Cao Tien Vi, Chair of the Saigon Paper Corporation, which has sold 38 percent of
stakes to two Japanese partners, said that selling stakes is the chosen solution
which is hoped to help improve the business. He also said that the conservative
views and the persisting to follow old way of thinking may lead the business to
bankruptcy.
When talking about the M&A deal, Vi said that businessmen need to weigh pros and
cons before making decision. If a businessman insists on not selling stakes to
keep 100 percent of capital, he would make a great mistake if the business goes
bankrupted later.
Besides, businesses need to think about what is better, holding 100 percent of
capital of a small business, or holding 30 percent of a business which is much
bigger. They should also consider if they want the business just hold a certain
market share, or want the business to become the leader in the business field.
“When you hold 30 percent of capital instead of 100 percent, you will not be
able to make decisions yourself, while you have to consult with other members of
the board of directors. However, you gain what you pay,” he said.
Regarding the M&A deal, he said that it took Saigon Paper 3-5 years to
restructure the company, re-organize production before the stakes were sold.

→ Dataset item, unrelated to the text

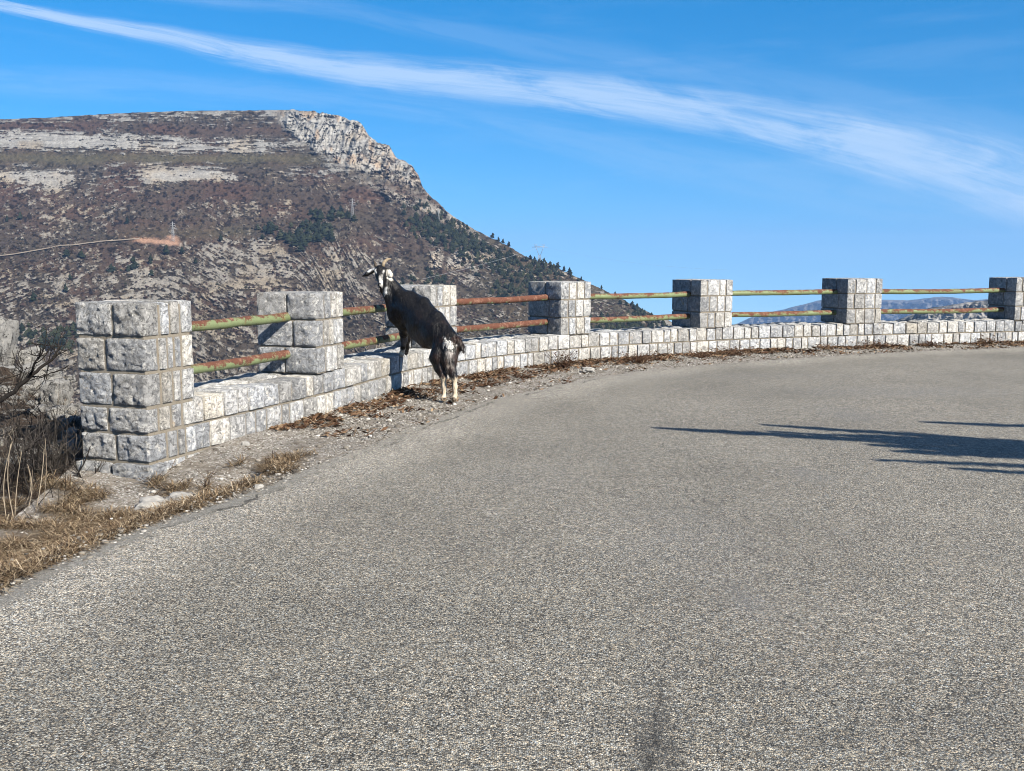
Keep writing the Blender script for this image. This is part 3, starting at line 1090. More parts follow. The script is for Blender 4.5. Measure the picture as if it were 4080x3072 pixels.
def build_valley():
    n = 72
    a = np.linspace(0, 2 * np.pi, n, endpoint=False)
    V = [(0, 0, -960)]
    for r in (2000, 6000, 12500):
        V += [(r * math.sin(t), r * math.cos(t), -960) for t in a]
    F3 = np.array([(0, 1 + (k + 1) % n, 1 + k) for k in range(n)])
    F4 = np.array([(1 + r * n + k, 1 + r * n + (k + 1) % n, 1 + (r + 1) * n + (k + 1) % n, 1 + (r + 1) * n + k) for r in (0, 1) for k in range(n)])
    tag(mesh_np('valley_floor', V, [F3, F4], mat_plain('valley_scrub', (.05, .06, .04), (.14, .12, .09), .01)), kind='structure')
    # the road's own hillside falls away below the parapet
    xs = np.linspace(-420, 420, 60)
    ys = np.linspace(72, 440, 50)
    X, Y, F = grid(xs, ys)
    z = -40 - (Y - 72) * .78 - 8 + 10 * fbm(xyz(X / 40, Y / 40), 4, 98)
    tag(mesh_np('hillside', np.stack([X, Y, z], -1).reshape(-1, 3), F, MAT['slope'], smooth=True), kind='structure')


build_valley()

# ------------------------------------------------------------------ trees and pylons on the mountain
MAT['pine'] = mat_varied('far_pine_foliage', [(0, (.010, .016, .010)), (.5, (.021, .029, .017)), (1, (.046, .052, .028))])
MAT['bark'] = mat_plain('bark', (.06, .045, .035), (.11, .09, .075), 30)
MAT['steel'] = mat_plain('galvanised_steel', (.30, .32, .34), (.42, .44, .46), .5, .5, .5)


def conifer(h, w, seed, tiers=5, sides=9):
    """ragged crown of drooping, uneven branch tiers"""
    r = np.random.default_rng(seed)
    V, F = [], []
    for t in range(tiers):
        u = t / tiers
        z0 = h * (.08 + .74 * u)
        z1 = min(h, z0 + h * r.uniform(.26, .40))
        rad = w * (1 - u ** 2.2) * r.uniform(.8, 1.15)
        b = len(V)
        cx, cy = r.normal(0, .12 * w), r.normal(0, .12 * w)
        V.append((cx, cy, z1))
        for s in range(sides):
            a = 2 * math.pi * (s + r.uniform(-.35, .35)) / sides
            q = rad * (r.uniform(.85, 1.2) if s % 2 else r.uniform(.5, .8))
            V.append((cx + q * math.cos(a), cy + q * math.sin(a), z0 + h * r.uniform(-.08, .10)))
        for s in range(sides):
            F.append((b, b + 1 + s, b + 1 + (s + 1) % sides))
    return np.array(V), np.array(F)


def build_woods():
    kinds = [conifer(1, .44, s) for s in range(6)]

    def wood(name, pts, label, hmin, hmax, depth=0):
        bag = Bag()
        pts = np.array([q for q in pts if q[1] > m_top(q[0]) + 2])
        for p in mountain_pt(pts[:, 0], pts[:, 1]):
            h = RNG.uniform(hmin, hmax)
            V, F = kinds[RNG.integers(6)]
            a = RNG.uniform(0, 6.28)
            ca, sa = math.cos(a), math.sin(a)
            Q = np.stack([V[:, 0] * ca - V[:, 1] * sa, V[:, 0] * sa + V[:, 1] * ca, V[:, 2]], 1) * h * np.array([1.15, 1.15, 1])
            bag.add(Q + p - np.array([0, 0, .8]), F, tone=RNG.random())
        o = bag.build(name, MAT['pine'])
        tag(o, label, 'trees', kind='stuff')

    def blob(cx, cy, sx, sy, n, rot=0):
        sx, sy, n = sx * 1.2, sy * 1.25, int(n * .75)
        g = RNG.normal(0, 1, (n, 2))
        g = g / np.maximum(1, np.linalg.norm(g, axis=1) / 2.3)[:, None]
        x, y = g[:, 0] * sx, g[:, 1] * sy
        c, s = math.cos(rot), math.sin(rot)
        return list(zip(cx + x * c - y * s, cy + x * s + y * c))
    A = blob(1262, 925, 30, 19, 62) + blob(1190, 965, 30, 12, 30) + blob(1085, 925, 34, 14, 20) + blob(1335, 868, 40, 9, 26)
    wood('pine_woodland', A, 'dark pine clumps in the middle of the mountain slope', 8, 13)
    B = blob(1810, 945, 52, 24, 170, .45) + blob(1720, 905, 50, 22, 60, .45) + blob(1905, 975, 60, 9, 45, .45) + blob(1690, 870, 30, 30, 30)
    wood('pine_woodland', B, 'dark pine wood on the right shoulder of the mountain below the cliffs', 7, 11)
    Cc = blob(2120, 1085, 70, 26, 120, .3) + blob(2010, 1075, 55, 16, 45) + blob(2060, 1165, 40, 28, 80) + blob(1960, 1040, 50, 14, 36) + blob(2200, 1075, 40, 10, 30, .45) + blob(1745, 1120, 34, 16, 40) + blob(1620, 1130, 40, 12, 16)
    wood('pine_woodland', Cc, 'scattered pines on the low right end of the mountain, below the skyline pylon', 5.5, 8.5)
    D = blob(2560, 1318, 110, 14, 170, .16) + blob(2420, 1320, 60, 10, 60) + blob(2540, 1235, 36, 9, 30, .4) + blob(2590, 1268, 40, 9, 40, .45)
    wood('pine_woodland', D, 'dark wood at the foot of the mountain, seen between the fourth and fifth pillar', 5, 8)
    E = blob(190, 1350, 70, 22, 70) + blob(350, 1330, 60, 16, 20)
    wood('pine_woodland', E, 'dark wood low on the mountain, left of the end pillar', 5, 8)
    # low scrub all over the face, past counting
    n = 5200
    px = RNG.uniform(-250, 2600, n)
    py = m_top(px) + 4 + (1330 - m_top(px)) * RNG.random(n) ** .8
    dens = fbm(xyz(px / 140, py / 60, 40), 3, 88)
    keep = RNG.random(n) < sstep(-.3, .35, dens + .25 * sstep(700, 900, py)) * (1 - sstep(1150, 1350, px) * sstep(850, 650, py) * .8)
    px, py = px[keep], py[keep]
    P = mountain_pt(px, py)
    bag = Bag()
    for p, y in zip(P, py):
        V, F = kinds[RNG.integers(6)]
        h = RNG.uniform(1.2, 3.0)
        bag.add(V * h * np.array([2.0, 2.0, .9]) + p - np.array([0, 0, .5]), F, tone=RNG.random())
    k = mat_varied('mountain_scrub', [(0, (.022, .020, .016)), (.4, (.055, .038, .032)), (.75, (.085, .050, .042)), (1, (.04, .045, .026))])
    tag(bag.build('scrub', k), 'low dark scrub dotted all over the mountain face', 'scrub', kind='stuff')
    # single pines that stand out
    lone = [(1962, 946, 9, 'topmost of the four pines in a row on the right mountain skyline'),
            (1986, 958, 8, 'second from the top of the four pines in a row on the skyline'),
            (2005, 968, 8.5, 'third of the four skyline pines going down the ridge'),
            (2028, 980, 9, 'lowest of the four pines in a row on the skyline'),
            (2130, 1036, 6, 'round dark pine on the skyline just left of the skyline pylon'),
            (2168, 1044, 7, 'broad dark pine at the foot of the skyline pylon, to its right'),
            (2193, 1056, 6.5, 'low bushy pine on the skyline right of the pylon'),
            (2222, 1070, 10, 'pointed pine standing alone on the skyline right of the pylon'),
            (2247, 1082, 9, 'left one of two tall skyline pines above the fourth pillar'),
            (2271, 1094, 11, 'right and tallest one of two skyline pines above the fourth pillar'),
            (2316, 1116, 6, 'flat wide pine on the skyline right above the fourth pillar'),
            (2397, 1152, 6, 'small pine on the skyline just right of the fourth pillar'),
            (2451, 1180, 7, 'last small pine on the ridge, touching the upper railing'),
            (82, 874, 11, 'single dark pine at the far left of the mountain, above the dirt track'),
            (28, 884, 9, 'small dark pine at the left photo edge above the dirt track'),
            (505, 892, 10, 'single pine on the slope left of the grey lattice pylon'),
            (265, 1022, 10, 'left pine of the pair below the dirt track'),
            (325, 1030, 11, 'right pine of the pair below the dirt track'),
            (445, 1085, 11, 'round dark pine below and left of the orange clearing'),
            (535, 1072, 15, 'big dark pine below the orange clearing'),
            (512, 1082, 9, 'small pine leaning on the big pine below the orange clearing'),
            (600, 1050, 11, 'dark pine below the left end of the orange clearing'),
            (662, 1015, 13, 'bushy pine right below the orange clearing'),
            (725, 1010, 9, 'pine below the right end of the orange clearing'),
            (780, 1050, 8, 'small pine on the slope right of the orange clearing'),
            (605, 1100, 8, 'small pine in the middle of the slope above the end pillar'),
            (262, 1165, 10, 'dark pine on the slope above and left of the end pillar'),
            (280, 1115, 8, 'small pine above another one on the slope left of the end pillar'),
            (135, 1205, 12, 'wide dark pine low on the mountain near the left edge'),
            (880, 958, 9, 'pine above the white rocks right of the orange clearing'),
            ]
    for n_, (x, y, h, lab) in enumerate(lone):
        p = mountain_pt(np.array([float(x)]), np.array([float(y)]))[0]
        V, F = conifer(h, h * RNG.uniform(.30, .44), 100 + n_, 6, 10)
        root = empty('pine_tree', p)
        tag(root, lab, 'tree', 'single pines on the mountain')
        b = Bag()
        b.add(V, F, tone=RNG.random() * .6)
        b.build('crown', MAT['pine'], root)
        b = Bag()
        add_tube(b, [(0, 0, -2.5), (0, 0, h * .5)], [h * .03, h * .015], 5)
        b.build('trunk', MAT['bark'], root)


build_woods()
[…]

The two Japanese partners who bought Saigon Paper’s stakes are Daio Paper
Corporation and BridgeHead investment fund. Daio is the third biggest paper
company in Japan and the 21st in the world with the annual turnover of five
billion dollars.
Do Anh Tu, General Director of Diana, which has sold 95 percent of stakes to
Japanese Unicharm, said that he wishes to see the company become an
international company whose brand gets well known worldwide.